On résiste. Chacun s’accroche à ses certitudes. Au jugement confortable des convictions jamais questionnées. Droite ou gauche, ou UMPS, ou ultra-libéralisme: les grilles de lecture sont là, connues, utiles pour refuser une forme d’inconnu. Nos attachements idéologiques sont profondément ancrés, viscéraux, les repas de famille en témoignent. Y renoncer est douloureux et c’est pourtant ce qui nous est proposé imposé.
Je vous l’avais bien dit, ça ne marchera pas
Le scepticisme bien sûr, est là, qui cherche des rapprochements historiques, des précédents, d’autres grilles de lectures, plus érudites mais aussi vaines. Le scepticisme encore qui prédit déjà l’échec d’un gouvernement le jour où il s’installe. Comme des parents observant chez leurs enfants leurs enthousiasmes d’autrefois, depuis longtemps taris.
Entre les traîtres à leur camp, les «La société civile, ça n’a jamais marché» ou la majorité indécise de la future Assemblée, les prétextes ne manquent pas à qui se veut Cassandre. L’échec serait une satisfaction. On vous l’avait bien dit. La »> citation de Lampedusa est bien pratique, toujours d’actualité bien sûr, qui pare de vernis intellectuel une pensée figée.
Et puis, les arguments, plus ou moins fondés, les petits cris de rage. On déterre des tweets, les déclarations d’avant, intempestives, comme preuve de la duplicité des ministres, de leur mépris, d’un dessein secret, on exhume livres machistes ou casse-gueule. Et, pêle-mêle, avec cette machine de guerre, tout est en péril: droits des travailleurs, laïcité, écologie, école, croissance… Il manque des ministères, drame. On déplore le poids de l’énarchie, l’âge des ministres, la parité dévoyée, le diktat de Bruxelles ou d’Angela Merkel… Déjà, un sondage, bonheur du rassurant sondage!, prédit la fin de l’état de grâce. Retour à la normale, tout est écrit, forcément.

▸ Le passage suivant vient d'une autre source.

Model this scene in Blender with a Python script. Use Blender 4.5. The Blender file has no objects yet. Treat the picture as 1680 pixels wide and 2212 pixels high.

Rien n’est écrit de manière prévisible
Mais rien, justement, n’est écrit. Incrédules, nous regardons ce spectacle avec une forme de sidération agacée. Pour notre ventricule droit ou notre ventricule gauche, ce curieux assemblage d’inconnus et de «prises de guerre» n’est-il pas voué à l’échec? La vérité est que le pays, dans sa représentation, bouge, et vite. Il ne s’agit pas que d’une simple passation de pouvoirs, qui nous rassurerait, en supporters comblés ou déçus. Nous perdons nos repères, et l’assurance du président revêt une forme d’insolence. Il sait où il va. Il semble savoir où il va. Que sait-il? Nous ne le savons guère. Pour notre pays, nous voulons qu’il réussisse, pour notre confort, il faudrait qu’il échoue. Terrible paradoxe de la France d’aujourd’hui.
Selon les jours et les décisions, nous oscillerons sans doute entre craintes et espoirs. Nous sommes secoués, comme l’action EDF, qui grimpe de 7% lorsque le Premier ministre, ancien salarié d’Areva, est nommé, puis perd 7% le lendemain, lorsqu’arrive Nicolas Hulot.
On prend du recul et on rigole (de nous-mêmes)
Avant de m’accuser de macronisme bêlant, essayez, lecteurs, de vous abstraire de vos préjugés politiques. Reculez-vous, prenez la hauteur nécessaire, fumez un joint. Puis, détendus, oubliez la droite, la gauche, le capital, le travail, vos haines et vos enthousiasmes… Regardez le spectacle qui nous est donné. Un personnel politique prié de prendre la porte et qui s’y refuse, sans mesurer l’ampleur du «dégagisme». Des électeurs qui refont le match, s’accrochent à des slogans devenus désuets, contemplant sans l’accepter la bourrasque que leurs votes, multiples, ont provoquée. En nous, le «dégagisme» n’a pas encore produit ses derniers effets. Comme des poulets à qui on vient de couper la tête, nous courons en tous sens pour en trouver une autre de rechange.
L’électeur français des législatives de 2017, une allégorie
Bien sûr, l’exercice du pouvoir effacera cette séduction des premiers instants, la beauté du possible. Il y aura des couacs, des échecs, nul n’est infaillible. La presse s’extasiera bientôt d’un président avec un ordinateur sur son bureau. Puis elle s’en détachera, lorsque surviendront les orages. Mais ces premiers jours auront eu le mérite de mettre en valeur nos crispations, montrant notre difficulté à penser la France et le monde en dehors du cercle confortable de nos préjugés.
Ne serait-ce que pour cela, on a déjà envie de lui dire: Manu, merci pour ce moment!